Recorded data:

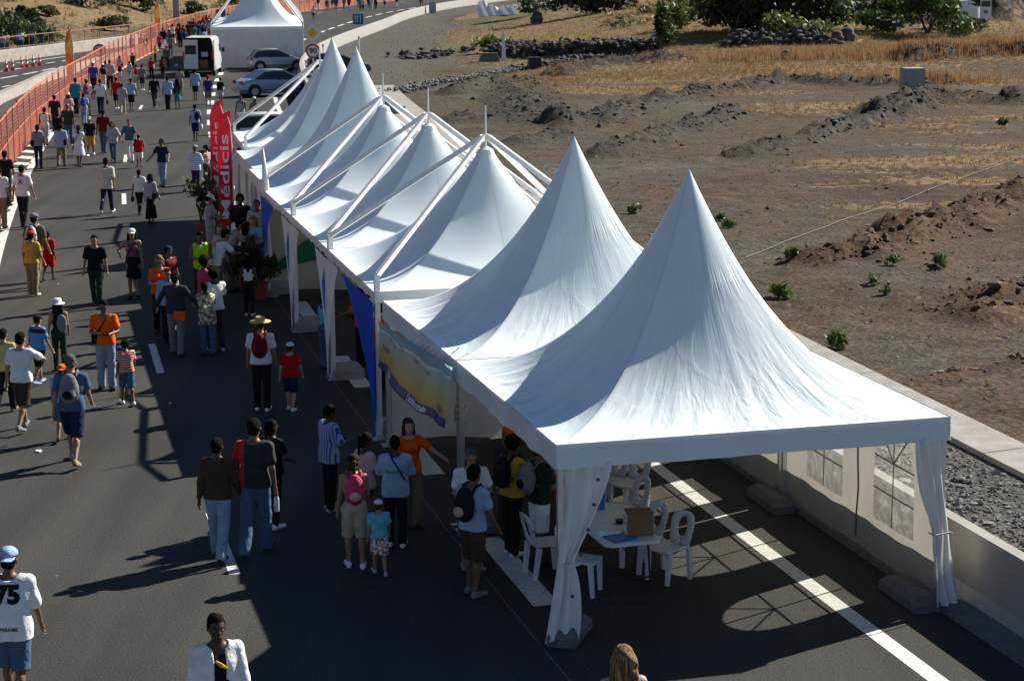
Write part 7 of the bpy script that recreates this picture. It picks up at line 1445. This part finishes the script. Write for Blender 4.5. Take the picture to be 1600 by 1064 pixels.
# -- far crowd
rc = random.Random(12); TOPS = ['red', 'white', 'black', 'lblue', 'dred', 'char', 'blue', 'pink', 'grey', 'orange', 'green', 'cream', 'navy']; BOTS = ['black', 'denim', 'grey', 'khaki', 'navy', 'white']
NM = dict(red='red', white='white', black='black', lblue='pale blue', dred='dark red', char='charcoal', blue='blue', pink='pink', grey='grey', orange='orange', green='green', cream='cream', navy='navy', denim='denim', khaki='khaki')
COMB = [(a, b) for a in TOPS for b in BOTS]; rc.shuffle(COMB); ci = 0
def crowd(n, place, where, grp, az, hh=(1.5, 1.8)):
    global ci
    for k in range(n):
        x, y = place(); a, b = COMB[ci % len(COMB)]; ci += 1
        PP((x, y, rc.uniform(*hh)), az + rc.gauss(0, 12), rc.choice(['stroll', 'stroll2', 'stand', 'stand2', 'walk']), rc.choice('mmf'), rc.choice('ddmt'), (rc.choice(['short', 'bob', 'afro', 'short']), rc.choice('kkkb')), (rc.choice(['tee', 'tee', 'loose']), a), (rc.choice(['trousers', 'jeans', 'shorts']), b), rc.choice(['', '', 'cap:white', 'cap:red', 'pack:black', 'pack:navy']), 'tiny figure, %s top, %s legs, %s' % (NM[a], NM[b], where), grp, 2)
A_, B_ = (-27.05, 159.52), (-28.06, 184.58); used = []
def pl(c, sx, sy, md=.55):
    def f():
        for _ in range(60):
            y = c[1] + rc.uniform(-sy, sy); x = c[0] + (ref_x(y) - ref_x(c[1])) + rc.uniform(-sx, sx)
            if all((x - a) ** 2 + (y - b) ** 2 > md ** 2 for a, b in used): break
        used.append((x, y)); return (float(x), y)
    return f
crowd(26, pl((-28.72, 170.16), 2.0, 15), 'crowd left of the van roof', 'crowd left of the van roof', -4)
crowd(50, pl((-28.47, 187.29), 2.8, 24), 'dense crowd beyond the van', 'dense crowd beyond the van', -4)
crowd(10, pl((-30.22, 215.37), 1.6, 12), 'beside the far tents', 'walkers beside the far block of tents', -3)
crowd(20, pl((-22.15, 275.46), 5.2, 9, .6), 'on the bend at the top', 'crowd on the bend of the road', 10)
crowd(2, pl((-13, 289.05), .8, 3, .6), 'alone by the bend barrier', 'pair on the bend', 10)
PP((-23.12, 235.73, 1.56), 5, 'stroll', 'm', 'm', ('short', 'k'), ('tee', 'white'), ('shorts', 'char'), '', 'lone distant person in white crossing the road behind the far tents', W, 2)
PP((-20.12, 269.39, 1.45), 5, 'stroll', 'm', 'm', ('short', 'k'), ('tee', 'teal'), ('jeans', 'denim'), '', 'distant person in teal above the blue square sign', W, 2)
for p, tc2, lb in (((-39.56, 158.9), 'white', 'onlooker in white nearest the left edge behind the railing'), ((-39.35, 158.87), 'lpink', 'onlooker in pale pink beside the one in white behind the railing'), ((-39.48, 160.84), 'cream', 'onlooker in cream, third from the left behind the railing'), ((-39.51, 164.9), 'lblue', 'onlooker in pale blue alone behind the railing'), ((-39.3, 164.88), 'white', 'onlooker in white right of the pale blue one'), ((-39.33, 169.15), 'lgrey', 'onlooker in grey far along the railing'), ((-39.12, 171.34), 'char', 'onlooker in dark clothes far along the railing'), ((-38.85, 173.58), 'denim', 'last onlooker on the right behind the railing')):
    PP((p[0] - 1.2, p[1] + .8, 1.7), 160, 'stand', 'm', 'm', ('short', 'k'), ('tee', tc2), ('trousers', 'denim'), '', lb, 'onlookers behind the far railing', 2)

Exercise objective:
Output all of the data exactly as it stands, minus any images.

Finished task:
Write part 7 of the bpy script that recreates this picture. It picks up at line 1445. This part finishes the script. Write for Blender 4.5. Take the picture to be 1600 by 1064 pixels.
# -- far crowd
rc = random.Random(12); TOPS = ['red', 'white', 'black', 'lblue', 'dred', 'char', 'blue', 'pink', 'grey', 'orange', 'green', 'cream', 'navy']; BOTS = ['black', 'denim', 'grey', 'khaki', 'navy', 'white']
NM = dict(red='red', white='white', black='black', lblue='pale blue', dred='dark red', char='charcoal', blue='blue', pink='pink', grey='grey', orange='orange', green='green', cream='cream', navy='navy', denim='denim', khaki='khaki')
COMB = [(a, b) for a in TOPS for b in BOTS]; rc.shuffle(COMB); ci = 0
def crowd(n, place, where, grp, az, hh=(1.5, 1.8)):
    global ci
    for k in range(n):
        x, y = place(); a, b = COMB[ci % len(COMB)]; ci += 1
        PP((x, y, rc.uniform(*hh)), az + rc.gauss(0, 12), rc.choice(['stroll', 'stroll2', 'stand', 'stand2', 'walk']), rc.choice('mmf'), rc.choice('ddmt'), (rc.choice(['short', 'bob', 'afro', 'short']), rc.choice('kkkb')), (rc.choice(['tee', 'tee', 'loose']), a), (rc.choice(['trousers', 'jeans', 'shorts']), b), rc.choice(['', '', 'cap:white', 'cap:red', 'pack:black', 'pack:navy']), 'tiny figure, %s top, %s legs, %s' % (NM[a], NM[b], where), grp, 2)
A_, B_ = (-27.05, 159.52), (-28.06, 184.58); used = []
def pl(c, sx, sy, md=.55):
    def f():
        for _ in range(60):
            y = c[1] + rc.uniform(-sy, sy); x = c[0] + (ref_x(y) - ref_x(c[1])) + rc.uniform(-sx, sx)
            if all((x - a) ** 2 + (y - b) ** 2 > md ** 2 for a, b in used): break
        used.append((x, y)); return (float(x), y)
    return f
crowd(26, pl((-28.72, 170.16), 2.0, 15), 'crowd left of the van roof', 'crowd left of the van roof', -4)
crowd(50, pl((-28.47, 187.29), 2.8, 24), 'dense crowd beyond the van', 'dense crowd beyond the van', -4)
crowd(10, pl((-30.22, 215.37), 1.6, 12), 'beside the far tents', 'walkers beside the far block of tents', -3)
crowd(20, pl((-22.15, 275.46), 5.2, 9, .6), 'on the bend at the top', 'crowd on the bend of the road', 10)
crowd(2, pl((-13, 289.05), .8, 3, .6), 'alone by the bend barrier', 'pair on the bend', 10)
PP((-23.12, 235.73, 1.56), 5, 'stroll', 'm', 'm', ('short', 'k'), ('tee', 'white'), ('shorts', 'char'), '', 'lone distant person in white crossing the road behind the far tents', W, 2)
PP((-20.12, 269.39, 1.45), 5, 'stroll', 'm', 'm', ('short', 'k'), ('tee', 'teal'), ('jeans', 'denim'), '', 'distant person in teal above the blue square sign', W, 2)
for p, tc2, lb in (((-39.56, 158.9), 'white', 'onlooker in white nearest the left edge behind the railing'), ((-39.35, 158.87), 'lpink', 'onlooker in pale pink beside the one in white behind the railing'), ((-39.48, 160.84), 'cream', 'onlooker in cream, third from the left behind the railing'), ((-39.51, 164.9), 'lblue', 'onlooker in pale blue alone behind the railing'), ((-39.3, 164.88), 'white', 'onlooker in white right of the pale blue one'), ((-39.33, 169.15), 'lgrey', 'onlooker in grey far along the railing'), ((-39.12, 171.34), 'char', 'onlooker in dark clothes far along the railing'), ((-38.85, 173.58), 'denim', 'last onlooker on the right behind the railing')):
    PP((p[0] - 1.2, p[1] + .8, 1.7), 160, 'stand', 'm', 'm', ('short', 'k'), ('tee', tc2), ('trousers', 'denim'), '', lb, 'onlookers behind the far railing', 2)